The much-awaited Sixth Assessment Report (AR-6) of the Inter-governmental Panel on Climate Change (IPCC) was released on August 6th. This report warns that within the next years increasingly extreme weather phenomena will occur, and that the key temperature limit will be broken in just over a decade. The strength of scientific certainty the AR-6 carries about climate change means that action on reducing emissions must be accelerated.
Amongst the IPCC report key points are that Global surface temperature was 1.09oC higher in the decade between 2011-2020 than between 1850-1900, whilst the past five years have been the hottest on record since 1850. Additionally, the recent rate of sea level rise has nearly tripled compared with the period 1901-1971. Human influence is at 90% likely to be the main driver of the global retreat of glaciers and the decrease in Arctic sea-ice, since the 1990s.
It is also made clear that the warming we’ve experienced to date has caused changes to many of our planetary support systems that are irreversible on the timescales of centuries to millennia.
Compared with previous IPCC assessments, the focus of this report is mainly on solutions. It highlights links between nature and humans, including the impacts of climate change on ecosystems and biodiversity, human health, food and nutrition, and adaptation options and limits.

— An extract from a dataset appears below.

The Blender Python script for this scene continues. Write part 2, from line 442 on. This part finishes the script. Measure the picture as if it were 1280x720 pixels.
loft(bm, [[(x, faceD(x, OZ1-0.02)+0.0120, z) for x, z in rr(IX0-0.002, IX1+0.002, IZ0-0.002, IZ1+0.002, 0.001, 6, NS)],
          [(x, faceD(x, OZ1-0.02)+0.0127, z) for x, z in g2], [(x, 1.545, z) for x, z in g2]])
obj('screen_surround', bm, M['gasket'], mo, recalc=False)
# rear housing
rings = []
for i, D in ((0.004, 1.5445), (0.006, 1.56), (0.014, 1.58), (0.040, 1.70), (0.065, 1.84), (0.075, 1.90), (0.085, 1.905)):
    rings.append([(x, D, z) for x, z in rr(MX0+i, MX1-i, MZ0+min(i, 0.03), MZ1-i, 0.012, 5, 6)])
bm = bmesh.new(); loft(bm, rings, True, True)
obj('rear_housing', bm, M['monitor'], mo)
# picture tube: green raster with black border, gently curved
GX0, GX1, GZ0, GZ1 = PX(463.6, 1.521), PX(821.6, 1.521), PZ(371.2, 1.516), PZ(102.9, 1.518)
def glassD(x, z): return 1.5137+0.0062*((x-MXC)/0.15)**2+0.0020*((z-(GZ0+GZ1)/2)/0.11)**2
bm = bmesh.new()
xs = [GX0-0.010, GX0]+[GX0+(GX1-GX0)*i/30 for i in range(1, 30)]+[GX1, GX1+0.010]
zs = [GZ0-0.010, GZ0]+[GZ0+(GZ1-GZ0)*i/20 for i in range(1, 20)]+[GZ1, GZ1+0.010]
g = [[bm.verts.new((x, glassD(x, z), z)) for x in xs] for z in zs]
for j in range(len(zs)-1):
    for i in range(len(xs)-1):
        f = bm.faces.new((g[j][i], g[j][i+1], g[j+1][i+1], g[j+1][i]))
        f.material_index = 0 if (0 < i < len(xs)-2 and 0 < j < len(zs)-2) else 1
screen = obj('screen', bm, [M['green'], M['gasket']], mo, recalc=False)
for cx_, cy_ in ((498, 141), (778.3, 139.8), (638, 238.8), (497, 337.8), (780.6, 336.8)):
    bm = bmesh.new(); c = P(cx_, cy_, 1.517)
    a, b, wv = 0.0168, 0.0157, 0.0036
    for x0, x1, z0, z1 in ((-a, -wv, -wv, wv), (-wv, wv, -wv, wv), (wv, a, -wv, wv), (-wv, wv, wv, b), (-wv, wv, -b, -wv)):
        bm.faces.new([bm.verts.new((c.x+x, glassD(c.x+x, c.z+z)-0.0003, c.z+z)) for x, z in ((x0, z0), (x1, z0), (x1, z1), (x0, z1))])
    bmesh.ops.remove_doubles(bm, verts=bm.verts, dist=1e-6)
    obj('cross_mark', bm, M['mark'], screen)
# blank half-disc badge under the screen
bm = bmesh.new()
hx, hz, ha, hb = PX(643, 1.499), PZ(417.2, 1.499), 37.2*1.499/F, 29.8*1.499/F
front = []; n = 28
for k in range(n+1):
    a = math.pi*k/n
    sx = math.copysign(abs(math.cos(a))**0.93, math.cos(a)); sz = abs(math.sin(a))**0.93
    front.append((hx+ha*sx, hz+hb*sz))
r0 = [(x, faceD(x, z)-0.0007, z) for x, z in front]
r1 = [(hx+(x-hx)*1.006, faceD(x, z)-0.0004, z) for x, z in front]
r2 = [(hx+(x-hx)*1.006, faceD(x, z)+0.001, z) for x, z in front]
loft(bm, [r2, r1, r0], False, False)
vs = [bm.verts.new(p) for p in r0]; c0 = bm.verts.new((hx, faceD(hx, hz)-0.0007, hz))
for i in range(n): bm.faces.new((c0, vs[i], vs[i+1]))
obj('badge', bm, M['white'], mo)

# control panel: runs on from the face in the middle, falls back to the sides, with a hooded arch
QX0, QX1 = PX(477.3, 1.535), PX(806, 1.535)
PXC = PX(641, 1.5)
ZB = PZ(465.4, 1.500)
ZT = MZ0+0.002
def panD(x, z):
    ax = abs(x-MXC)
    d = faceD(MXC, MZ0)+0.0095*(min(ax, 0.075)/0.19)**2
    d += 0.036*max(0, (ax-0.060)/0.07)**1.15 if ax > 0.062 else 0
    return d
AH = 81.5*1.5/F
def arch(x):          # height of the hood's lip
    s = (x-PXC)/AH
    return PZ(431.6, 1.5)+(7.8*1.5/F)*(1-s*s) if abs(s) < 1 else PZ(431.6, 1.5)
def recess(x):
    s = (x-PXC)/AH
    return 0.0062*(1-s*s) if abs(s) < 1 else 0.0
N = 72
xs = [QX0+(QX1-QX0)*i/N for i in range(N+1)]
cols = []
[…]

Greenhouse gas emissions have long been known to be rising. Nonetheless, AR-6 highlights the impacts of shorter-lived greenhouse gases, especially methane. More than half of total global emissions come from human activities. More specifically 40% of those come from agriculture, 35% from fossil fuels, and 20% from waste.
The causes of climate change and the role played by agriculture and methane are by now a scientific certainty and as such clear action to reduce food-related emissions is imminent. Regarding land use intact ecosystems must be protected and degraded landscapes must be restored. Regenerative practices across the farmed landscape need to be adopted, keeping carbon in the soil through no-till cultivation, planting trees and hedgerows that sequester carbon and improve habitats at the same time.
Localised changes in land use and farming have been found to attenuate the impacts of climate change, including producing localised cooling. It is therefore very important to take action locally in averting the global crisis and ensuring a resilient locale as much as possible. This includes tree planting, resilient farming, increasing natural habitats and suppress pollutants that affect the local atmosphere.
This report is the first in a series as part of the IPCC’s sixth assessment on climate change. Upcoming reports expected to be issued in early 2022 will examine adaptation solutions to these impacts to prevent the occurrence of catastrophic scenarios.